Your goal –
All the data below goes into the copy word for word, but the pictures don't.

Material –
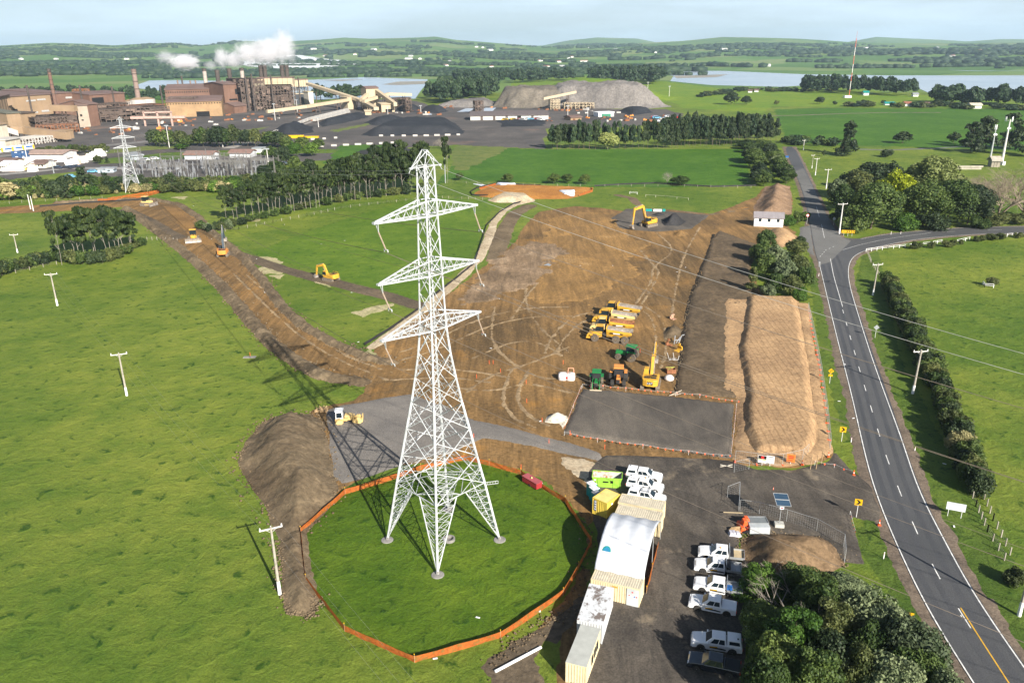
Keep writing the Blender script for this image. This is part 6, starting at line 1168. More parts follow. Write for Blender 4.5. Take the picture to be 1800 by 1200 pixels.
# skip
loc = rect4([(1045, 838), (1087, 841), (1088, 830), (1052, 827.5)], 1.75); c, a, l, w_ = loc[0], loc[1], 4.4, 2.0
t = thing('skip_bin', 'lime green skip bin with a rusty inside beside the teal toilets', 'skip', (c[0], c[1], 0), a); LIME = mat('lime_green_paint', (.28, .55, .06), .5, var=.08, dirt=((.3, .2, .08), 2, .7)); RI = mat('rust_streaked_inside', (.45, .48, .44), .7, var=.1, scale=1.2, dirt=((.35, .16, .06), 1.6, .5))
A = [(-1.7, -.95, .1), (1.7, -.95, .1), (1.7, .95, .1), (-1.7, .95, .1)]; B = [(-2.2, -1, 1.75), (2.1, -1, 1.75), (2.1, 1, 1.75), (-2.2, 1, 1.75)]
MB().add(A+B, [(3, 2, 1, 0), (0, 1, 5, 4), (1, 2, 6, 5), (2, 3, 7, 6), (3, 0, 4, 7)]).build('shell', LIME, t); A2_ = [(p[0]*.95, p[1]*.93, .18) for p in A]; B2_ = [(p[0]*.97, p[1]*.95, 1.75) for p in B]
MB().add(A2_+B2_, [(0, 1, 2, 3), (0, 4, 5, 1), (1, 5, 6, 2), (2, 6, 7, 3), (3, 7, 4, 0)]).build('inside', RI, t)
r = MB(); [r.bar(B[i], B[(i+1) % 4], .06, 6) for i in range(4)]; [r.bar((x, -1.0, .2), (x, -1.03, 1.7), .05, 4) for x in (-1.3, 0.9, 1.9)]; r.build('rim_and_ribs', LIME, t)
o = MB().cbox(-1.75, -1.01, 1.35, .22, .02, .2); o.build('white_plate', WMK, t); MB().cbox(-.2, -1.0, 1.1, .8, .03, .22).cbox(.65, -1.0, 1.15, .35, .03, .4).build('dark_company_mark', BLK, t)
for i, ((px, py), lb, rm) in enumerate((((1040.4, 846), 'teal portable toilet with a white roof, farthest from the yellow container', WHT), ((1045, 853.5), 'teal portable toilet with a white roof, middle of three', WHT), ((1049.5, 862.5), 'teal portable toilet with a grey roof, next to the yellow container', GREY))):
    g = G(px, py, 2.3); t = thing('portable_toilet', lb, 'portable toilet', (g[0], g[1], 0), math.radians(-62), 'teal portable toilets'); t.scale = (.95,)*3
    MB().box(-.58, .58, -.58, .58, .05, 2.1).build('cabin', TEAL, t, bevel=.04); MB().box(-.62, .62, -.62, .62, 2.1, 2.2, top=(-.62, .62, -.5, .5)).box(-.5, .5, -.4, .4, 2.2, 2.3).build('roof', rm, t, bevel=.03); MB().box(-.6, -.58, -.4, .4, .2, 2.0).build('door', mat('dark_teal', (.01, .2, .19), .5), t); MB().lathe([(.06, 2.2), (.06, 2.45)], (.4, .4, 0), 8).build('vent_pipe', DRK, t)
# white vaulted shelter between the container rows
a0, a1 = np.array(G(1081, 904, 2.6)), np.array(G(1162, 919, 2.6)); b0, b1 = np.array(G(1045, 1000, 2.6)), np.array(G(1131, 1019, 2.6)); cc = (a0+a1+b0+b1)/4
t = thing('fabric_shelter', 'white vaulted fabric shelter stretched between the cream containers', 'fabric shelter', (cc[0], cc[1], 0)); n, k = 26, 22; V = []; F_ = []
for i in range(n+1):
    for j in range(k+1):
        u = j/k; v = i/n; p = lerp(lerp(a0, a1, u), lerp(b0, b1, u), v); sag = .05*math.cos(u*3*2*math.pi)+.02*math.sin(v*60+u*30)
        V.append((p[0]-cc[0], p[1]-cc[1], 2.66+2.3*math.sin(math.pi*v)**.75+sag))
for i in range(n):
    for j in range(k): F_.append((i*(k+1)+j, (i+1)*(k+1)+j, (i+1)*(k+1)+j+1, i*(k+1)+j+1))
o = MB().add(V, F_).build('canopy', FABR, t, smooth=True); sm = o.modifiers.new('solid', 'SOLIDIFY'); sm.thickness = .03
for u, q in ((0, -1), (1, 1)):
    g = MB(); m_ = []; 
    for i in range(n+1): v = i/n; p = lerp(lerp(a0, a1, u), lerp(b0, b1, u), v); m_.append((p[0]-cc[0], p[1]-cc[1], 2.64+2.3*math.sin(math.pi*v)**.75))
    if u == 0: g.add(m_+[(p[0], p[1], .1) for p in m_], [(i, i+1, n+2+i, n+1+i) for i in range(n)]); g.build('end_wall', FABR, t)
    else: g.path(m_, .05, 6); [g.bar((p[0], p[1], 0), p, .05, 6) for p in (m_[0], m_[-1], m_[n//2])]; g.build('end_frame', GALV, t)
p = lerp(lerp(b0, b1, .16), lerp(a0, a1, .16), .17)-cc
# emblem on the cloth: blue arc over a green arc
def clothz(v): return 2.66+2.3*math.sin(math.pi*v)**.75
g1, g2 = MB(), MB()
for mb_, r0_, r1_ in ((g1, .0, .42), (g2, .42, .52)):
    pts = []
    for k_ in range(13):
        a = math.pi*k_/12
        for rr in (r0_, r1_):
            u = .17+rr*math.cos(a)/6.0; v = .845-rr*math.sin(a)/10.5*1.15; q = lerp(lerp(a0, a1, u), lerp(b0, b1, u), v); pts.append((q[0]-cc[0], q[1]-cc[1], clothz(v)+.09+.02*rr))
    mb_.add(pts, [(2*i, 2*i+1, 2*i+3, 2*i+2) for i in range(12)])
g1.build('blue_emblem', mat('emblem_blue', (.03, .22, .38), .5), t); g2.build('teal_emblem_arc', TEAL, t)
t = MB().bar(G3(1131, 1045, .9), G3(1153, 962, .9), .02, 4).build('barrier_mesh', ONET); t.data.clear_geometry(); bpy.data.objects.remove(t)
def net_fence(name, label, pts, h, m, cat, postm=None, step=None, posts=True, group=None, world=False, thick=.0):
    P = [np.array(p if world else G(*p)) for p in pts]; t = thing(name, label, cat, (P[0][0], P[0][1], 0), 0, group); O = P[0]; g = MB(); r = random.Random(len(pts))
    for a, b in zip(P[:-1], P[1:]):
        L = np.linalg.norm(b-a); k = max(2, int(L/1.1)); d = (b-a)/L; nn = np.array([-d[1], d[0]]); V = []
        for i in range(k+1):
            q = a+(b-a)*i/k-O; w1 = nn*r.uniform(-.06, .06)*(0 < i < k); w2 = nn*r.uniform(-.1, .1)*(0 < i < k); hh = h*(1-.10*math.sin(math.pi*((i/k*max(1, round(L/6))) % 1))) 
            V += [(q[0]+w2[0], q[1]+w2[1], 0.0), (q[0]+w1[0], q[1]+w1[1], hh*.5), (q[0], q[1], hh)]
        g.add(V, [(3*i+j, 3*i+3+j, 3*i+4+j, 3*i+1+j) for i in range(k) for j in (0, 1)])
    g.build('cloth', m, t)
    if posts:
        n_ = 0
        for a, b in zip(P[:-1], P[1:]):
            L = np.linalg.norm(b-a); k = max(1, round(L/(step or 8)))
            for i in range(k):
                if n_ > 90: break
                q = a+(b-a)*i/k-O; o = MB().bar((q[0], q[1], 0), (q[0], q[1], h+.22), .025, 5).build('post', postm or WOOD, t); MB().bar((q[0], q[1], h+.2), (q[0], q[1], h+.32), .05, 6).build('cap', SGY, o); n_ += 1
    return t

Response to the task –
Keep writing the Blender script for this image. This is part 6, starting at line 1168. More parts follow. Write for Blender 4.5. Take the picture to be 1800 by 1200 pixels.
# skip
loc = rect4([(1045, 838), (1087, 841), (1088, 830), (1052, 827.5)], 1.75); c, a, l, w_ = loc[0], loc[1], 4.4, 2.0
t = thing('skip_bin', 'lime green skip bin with a rusty inside beside the teal toilets', 'skip', (c[0], c[1], 0), a); LIME = mat('lime_green_paint', (.28, .55, .06), .5, var=.08, dirt=((.3, .2, .08), 2, .7)); RI = mat('rust_streaked_inside', (.45, .48, .44), .7, var=.1, scale=1.2, dirt=((.35, .16, .06), 1.6, .5))
A = [(-1.7, -.95, .1), (1.7, -.95, .1), (1.7, .95, .1), (-1.7, .95, .1)]; B = [(-2.2, -1, 1.75), (2.1, -1, 1.75), (2.1, 1, 1.75), (-2.2, 1, 1.75)]
MB().add(A+B, [(3, 2, 1, 0), (0, 1, 5, 4), (1, 2, 6, 5), (2, 3, 7, 6), (3, 0, 4, 7)]).build('shell', LIME, t); A2_ = [(p[0]*.95, p[1]*.93, .18) for p in A]; B2_ = [(p[0]*.97, p[1]*.95, 1.75) for p in B]
MB().add(A2_+B2_, [(0, 1, 2, 3), (0, 4, 5, 1), (1, 5, 6, 2), (2, 6, 7, 3), (3, 7, 4, 0)]).build('inside', RI, t)
r = MB(); [r.bar(B[i], B[(i+1) % 4], .06, 6) for i in range(4)]; [r.bar((x, -1.0, .2), (x, -1.03, 1.7), .05, 4) for x in (-1.3, 0.9, 1.9)]; r.build('rim_and_ribs', LIME, t)
o = MB().cbox(-1.75, -1.01, 1.35, .22, .02, .2); o.build('white_plate', WMK, t); MB().cbox(-.2, -1.0, 1.1, .8, .03, .22).cbox(.65, -1.0, 1.15, .35, .03, .4).build('dark_company_mark', BLK, t)
for i, ((px, py), lb, rm) in enumerate((((1040.4, 846), 'teal portable toilet with a white roof, farthest from the yellow container', WHT), ((1045, 853.5), 'teal portable toilet with a white roof, middle of three', WHT), ((1049.5, 862.5), 'teal portable toilet with a grey roof, next to the yellow container', GREY))):
    g = G(px, py, 2.3); t = thing('portable_toilet', lb, 'portable toilet', (g[0], g[1], 0), math.radians(-62), 'teal portable toilets'); t.scale = (.95,)*3
    MB().box(-.58, .58, -.58, .58, .05, 2.1).build('cabin', TEAL, t, bevel=.04); MB().box(-.62, .62, -.62, .62, 2.1, 2.2, top=(-.62, .62, -.5, .5)).box(-.5, .5, -.4, .4, 2.2, 2.3).build('roof', rm, t, bevel=.03); MB().box(-.6, -.58, -.4, .4, .2, 2.0).build('door', mat('dark_teal', (.01, .2, .19), .5), t); MB().lathe([(.06, 2.2), (.06, 2.45)], (.4, .4, 0), 8).build('vent_pipe', DRK, t)
# white vaulted shelter between the container rows
a0, a1 = np.array(G(1081, 904, 2.6)), np.array(G(1162, 919, 2.6)); b0, b1 = np.array(G(1045, 1000, 2.6)), np.array(G(1131, 1019, 2.6)); cc = (a0+a1+b0+b1)/4
t = thing('fabric_shelter', 'white vaulted fabric shelter stretched between the cream containers', 'fabric shelter', (cc[0], cc[1], 0)); n, k = 26, 22; V = []; F_ = []
for i in range(n+1):
    for j in range(k+1):
        u = j/k; v = i/n; p = lerp(lerp(a0, a1, u), lerp(b0, b1, u), v); sag = .05*math.cos(u*3*2*math.pi)+.02*math.sin(v*60+u*30)
        V.append((p[0]-cc[0], p[1]-cc[1], 2.66+2.3*math.sin(math.pi*v)**.75+sag))
for i in range(n):
    for j in range(k): F_.append((i*(k+1)+j, (i+1)*(k+1)+j, (i+1)*(k+1)+j+1, i*(k+1)+j+1))
o = MB().add(V, F_).build('canopy', FABR, t, smooth=True); sm = o.modifiers.new('solid', 'SOLIDIFY'); sm.thickness = .03
for u, q in ((0, -1), (1, 1)):
    g = MB(); m_ = []; 
    for i in range(n+1): v = i/n; p = lerp(lerp(a0, a1, u), lerp(b0, b1, u), v); m_.append((p[0]-cc[0], p[1]-cc[1], 2.64+2.3*math.sin(math.pi*v)**.75))
    if u == 0: g.add(m_+[(p[0], p[1], .1) for p in m_], [(i, i+1, n+2+i, n+1+i) for i in range(n)]); g.build('end_wall', FABR, t)
    else: g.path(m_, .05, 6); [g.bar((p[0], p[1], 0), p, .05, 6) for p in (m_[0], m_[-1], m_[n//2])]; g.build('end_frame', GALV, t)
p = lerp(lerp(b0, b1, .16), lerp(a0, a1, .16), .17)-cc
# emblem on the cloth: blue arc over a green arc
def clothz(v): return 2.66+2.3*math.sin(math.pi*v)**.75
g1, g2 = MB(), MB()
for mb_, r0_, r1_ in ((g1, .0, .42), (g2, .42, .52)):
    pts = []
    for k_ in range(13):
        a = math.pi*k_/12
        for rr in (r0_, r1_):
            u = .17+rr*math.cos(a)/6.0; v = .845-rr*math.sin(a)/10.5*1.15; q = lerp(lerp(a0, a1, u), lerp(b0, b1, u), v); pts.append((q[0]-cc[0], q[1]-cc[1], clothz(v)+.09+.02*rr))
    mb_.add(pts, [(2*i, 2*i+1, 2*i+3, 2*i+2) for i in range(12)])
g1.build('blue_emblem', mat('emblem_blue', (.03, .22, .38), .5), t); g2.build('teal_emblem_arc', TEAL, t)
t = MB().bar(G3(1131, 1045, .9), G3(1153, 962, .9), .02, 4).build('barrier_mesh', ONET); t.data.clear_geometry(); bpy.data.objects.remove(t)
def net_fence(name, label, pts, h, m, cat, postm=None, step=None, posts=True, group=None, world=False, thick=.0):
    P = [np.array(p if world else G(*p)) for p in pts]; t = thing(name, label, cat, (P[0][0], P[0][1], 0), 0, group); O = P[0]; g = MB(); r = random.Random(len(pts))
    for a, b in zip(P[:-1], P[1:]):
        L = np.linalg.norm(b-a); k = max(2, int(L/1.1)); d = (b-a)/L; nn = np.array([-d[1], d[0]]); V = []
        for i in range(k+1):
            q = a+(b-a)*i/k-O; w1 = nn*r.uniform(-.06, .06)*(0 < i < k); w2 = nn*r.uniform(-.1, .1)*(0 < i < k); hh = h*(1-.10*math.sin(math.pi*((i/k*max(1, round(L/6))) % 1))) 
            V += [(q[0]+w2[0], q[1]+w2[1], 0.0), (q[0]+w1[0], q[1]+w1[1], hh*.5), (q[0], q[1], hh)]
        g.add(V, [(3*i+j, 3*i+3+j, 3*i+4+j, 3*i+1+j) for i in range(k) for j in (0, 1)])
    g.build('cloth', m, t)
    if posts:
        n_ = 0
        for a, b in zip(P[:-1], P[1:]):
            L = np.linalg.norm(b-a); k = max(1, round(L/(step or 8)))
            for i in range(k):
                if n_ > 90: break
                q = a+(b-a)*i/k-O; o = MB().bar((q[0], q[1], 0), (q[0], q[1], h+.22), .025, 5).build('post', postm or WOOD, t); MB().bar((q[0], q[1], h+.2), (q[0], q[1], h+.32), .05, 6).build('cap', SGY, o); n_ += 1
    return t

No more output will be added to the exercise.